MCAN reports $11.1m net profit for 2Q

Stress tests have improved quality of newly originated mortgages, but also bring uncertainty in number of borrowers who qualify

MCAN reports $11.1m net profit for 2Q

MCAN Mortgage has reported a net profit of $11.1m for the second quarter this year, 24% higher than the same period in 2017.

Its impaired total mortgage ratio decreased significantly to 0.02% in June from 0.10% the previous quarter. Meanwhile, its impaired corporate mortgage ratio decreased to 0.03% from 0.22% at the end of March.

Total mortgage arrears rose over the quarter to $21m from the previous $19m.  The June 30 balance consists entirely of single family mortgages, $3.8 million of which were uninsured.

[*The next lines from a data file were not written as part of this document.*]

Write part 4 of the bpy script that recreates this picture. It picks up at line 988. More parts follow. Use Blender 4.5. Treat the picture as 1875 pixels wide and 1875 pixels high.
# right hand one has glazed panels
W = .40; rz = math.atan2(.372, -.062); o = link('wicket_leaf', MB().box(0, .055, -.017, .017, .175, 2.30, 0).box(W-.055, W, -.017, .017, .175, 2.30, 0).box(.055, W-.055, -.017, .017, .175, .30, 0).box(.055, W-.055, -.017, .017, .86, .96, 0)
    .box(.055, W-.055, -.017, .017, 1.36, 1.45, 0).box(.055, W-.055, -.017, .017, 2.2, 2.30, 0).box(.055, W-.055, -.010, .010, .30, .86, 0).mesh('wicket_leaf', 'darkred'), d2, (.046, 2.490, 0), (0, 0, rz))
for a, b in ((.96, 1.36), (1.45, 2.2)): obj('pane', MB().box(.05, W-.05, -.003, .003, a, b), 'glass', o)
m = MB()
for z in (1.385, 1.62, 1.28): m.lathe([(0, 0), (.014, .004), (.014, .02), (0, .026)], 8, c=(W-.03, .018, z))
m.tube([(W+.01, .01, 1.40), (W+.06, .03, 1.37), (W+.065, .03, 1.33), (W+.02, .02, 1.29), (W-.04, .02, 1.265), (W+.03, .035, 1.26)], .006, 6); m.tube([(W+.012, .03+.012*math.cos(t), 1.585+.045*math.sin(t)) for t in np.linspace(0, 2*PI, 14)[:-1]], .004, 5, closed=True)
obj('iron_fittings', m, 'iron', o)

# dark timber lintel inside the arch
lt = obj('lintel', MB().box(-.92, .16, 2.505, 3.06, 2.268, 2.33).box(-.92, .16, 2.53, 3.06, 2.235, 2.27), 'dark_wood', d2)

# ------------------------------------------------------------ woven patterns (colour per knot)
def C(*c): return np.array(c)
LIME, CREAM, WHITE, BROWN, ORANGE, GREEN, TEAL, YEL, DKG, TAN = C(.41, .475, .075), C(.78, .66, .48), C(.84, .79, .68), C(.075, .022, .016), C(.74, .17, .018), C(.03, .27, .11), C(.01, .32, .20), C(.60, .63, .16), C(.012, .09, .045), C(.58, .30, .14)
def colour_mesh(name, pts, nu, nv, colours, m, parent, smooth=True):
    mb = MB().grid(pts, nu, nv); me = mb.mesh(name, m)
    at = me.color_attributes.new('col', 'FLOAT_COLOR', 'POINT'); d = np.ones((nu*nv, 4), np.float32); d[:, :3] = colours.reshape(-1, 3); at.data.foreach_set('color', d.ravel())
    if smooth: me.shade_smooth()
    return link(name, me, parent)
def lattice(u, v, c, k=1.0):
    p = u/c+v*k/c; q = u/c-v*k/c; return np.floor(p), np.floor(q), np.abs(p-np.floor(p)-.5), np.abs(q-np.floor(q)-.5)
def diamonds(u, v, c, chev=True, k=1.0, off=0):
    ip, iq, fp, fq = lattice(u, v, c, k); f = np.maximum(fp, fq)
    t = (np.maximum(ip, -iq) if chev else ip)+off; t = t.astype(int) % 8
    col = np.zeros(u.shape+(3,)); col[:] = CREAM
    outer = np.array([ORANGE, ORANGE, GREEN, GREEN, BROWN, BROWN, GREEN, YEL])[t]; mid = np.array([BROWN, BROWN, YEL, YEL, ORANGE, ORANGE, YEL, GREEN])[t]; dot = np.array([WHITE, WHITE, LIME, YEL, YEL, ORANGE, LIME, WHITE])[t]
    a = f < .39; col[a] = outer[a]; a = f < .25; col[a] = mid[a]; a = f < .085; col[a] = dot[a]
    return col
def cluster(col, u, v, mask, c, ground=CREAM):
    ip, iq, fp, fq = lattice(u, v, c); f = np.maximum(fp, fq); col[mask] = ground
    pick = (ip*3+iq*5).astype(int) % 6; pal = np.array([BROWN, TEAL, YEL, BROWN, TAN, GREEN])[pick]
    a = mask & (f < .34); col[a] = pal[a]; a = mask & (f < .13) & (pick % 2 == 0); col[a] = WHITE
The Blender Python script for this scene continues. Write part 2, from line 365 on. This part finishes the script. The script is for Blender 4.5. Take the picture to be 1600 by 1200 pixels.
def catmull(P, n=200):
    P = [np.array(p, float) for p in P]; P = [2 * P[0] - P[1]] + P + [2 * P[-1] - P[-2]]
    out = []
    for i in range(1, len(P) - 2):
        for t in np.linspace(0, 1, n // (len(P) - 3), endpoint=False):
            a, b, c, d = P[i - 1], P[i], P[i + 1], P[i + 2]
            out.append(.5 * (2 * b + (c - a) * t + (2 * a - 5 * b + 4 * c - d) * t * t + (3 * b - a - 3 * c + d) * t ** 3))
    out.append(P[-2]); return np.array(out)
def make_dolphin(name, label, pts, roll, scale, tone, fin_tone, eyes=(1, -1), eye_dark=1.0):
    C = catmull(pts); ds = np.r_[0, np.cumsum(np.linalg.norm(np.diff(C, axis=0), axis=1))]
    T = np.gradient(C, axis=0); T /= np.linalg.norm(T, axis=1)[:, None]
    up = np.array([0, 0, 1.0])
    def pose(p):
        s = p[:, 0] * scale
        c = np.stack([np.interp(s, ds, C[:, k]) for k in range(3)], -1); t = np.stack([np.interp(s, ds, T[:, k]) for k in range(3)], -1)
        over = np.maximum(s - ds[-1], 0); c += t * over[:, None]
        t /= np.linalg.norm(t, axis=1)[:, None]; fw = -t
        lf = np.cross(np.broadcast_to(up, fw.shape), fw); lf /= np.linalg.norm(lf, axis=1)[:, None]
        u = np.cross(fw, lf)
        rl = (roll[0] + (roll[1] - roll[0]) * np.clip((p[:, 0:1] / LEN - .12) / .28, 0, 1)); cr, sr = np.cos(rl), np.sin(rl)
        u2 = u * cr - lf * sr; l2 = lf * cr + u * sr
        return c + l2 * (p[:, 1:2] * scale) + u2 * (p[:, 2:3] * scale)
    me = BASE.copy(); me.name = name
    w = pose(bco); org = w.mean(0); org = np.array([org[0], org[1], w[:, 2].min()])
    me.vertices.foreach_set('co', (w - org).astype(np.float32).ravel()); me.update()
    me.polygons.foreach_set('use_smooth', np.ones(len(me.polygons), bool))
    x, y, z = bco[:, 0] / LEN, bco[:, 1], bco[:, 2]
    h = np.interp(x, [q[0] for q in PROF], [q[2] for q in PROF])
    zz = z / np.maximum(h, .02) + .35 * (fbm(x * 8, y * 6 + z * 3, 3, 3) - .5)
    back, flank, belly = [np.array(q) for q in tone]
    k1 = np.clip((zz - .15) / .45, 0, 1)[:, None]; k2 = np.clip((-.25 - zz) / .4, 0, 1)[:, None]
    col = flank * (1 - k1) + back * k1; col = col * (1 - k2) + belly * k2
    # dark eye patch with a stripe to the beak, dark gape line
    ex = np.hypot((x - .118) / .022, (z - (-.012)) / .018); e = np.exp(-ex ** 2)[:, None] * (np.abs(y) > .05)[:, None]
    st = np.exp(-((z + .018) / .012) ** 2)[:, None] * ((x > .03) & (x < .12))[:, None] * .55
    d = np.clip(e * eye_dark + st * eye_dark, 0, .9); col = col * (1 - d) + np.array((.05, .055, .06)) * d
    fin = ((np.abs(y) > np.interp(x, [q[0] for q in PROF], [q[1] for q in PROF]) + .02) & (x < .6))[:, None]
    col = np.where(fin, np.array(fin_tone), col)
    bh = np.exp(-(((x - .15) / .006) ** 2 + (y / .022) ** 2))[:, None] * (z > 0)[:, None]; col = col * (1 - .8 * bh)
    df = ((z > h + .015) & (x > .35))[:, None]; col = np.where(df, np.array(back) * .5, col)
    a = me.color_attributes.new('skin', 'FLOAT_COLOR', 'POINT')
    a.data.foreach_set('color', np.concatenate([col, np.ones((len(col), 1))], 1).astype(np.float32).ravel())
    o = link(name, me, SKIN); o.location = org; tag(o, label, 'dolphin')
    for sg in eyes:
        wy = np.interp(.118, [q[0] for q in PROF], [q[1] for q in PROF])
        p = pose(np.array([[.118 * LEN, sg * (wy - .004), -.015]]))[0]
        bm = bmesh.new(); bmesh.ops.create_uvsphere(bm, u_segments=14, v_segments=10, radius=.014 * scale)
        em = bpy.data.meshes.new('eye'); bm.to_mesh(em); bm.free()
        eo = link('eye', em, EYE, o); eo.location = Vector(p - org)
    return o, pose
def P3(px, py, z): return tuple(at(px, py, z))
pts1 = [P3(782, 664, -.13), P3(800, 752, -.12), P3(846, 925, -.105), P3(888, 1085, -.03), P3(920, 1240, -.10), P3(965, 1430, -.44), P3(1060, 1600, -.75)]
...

According to the firm, the introduction of new mortgage stress tests at the start of the year have created uncertainty in terms of the number of borrowers that qualify for new mortgages. However, these tests also provided for an improvement in the quality of newly originated mortgages.

“We estimate that the uninsured stress test has impacted approximately 10-15% of mortgages that we underwrite based on the borrower's ability to service the higher mortgage rates used in the stress test, and will continue to have some impact on the proportion of mortgages that we approve,” MCAN added.

Looking ahead, it expects the housing market conditions to experience volatility and uncertainty in 2018 as conditions continue to face headwinds as consumers face a rising interest rate environment, making mortgages less affordable.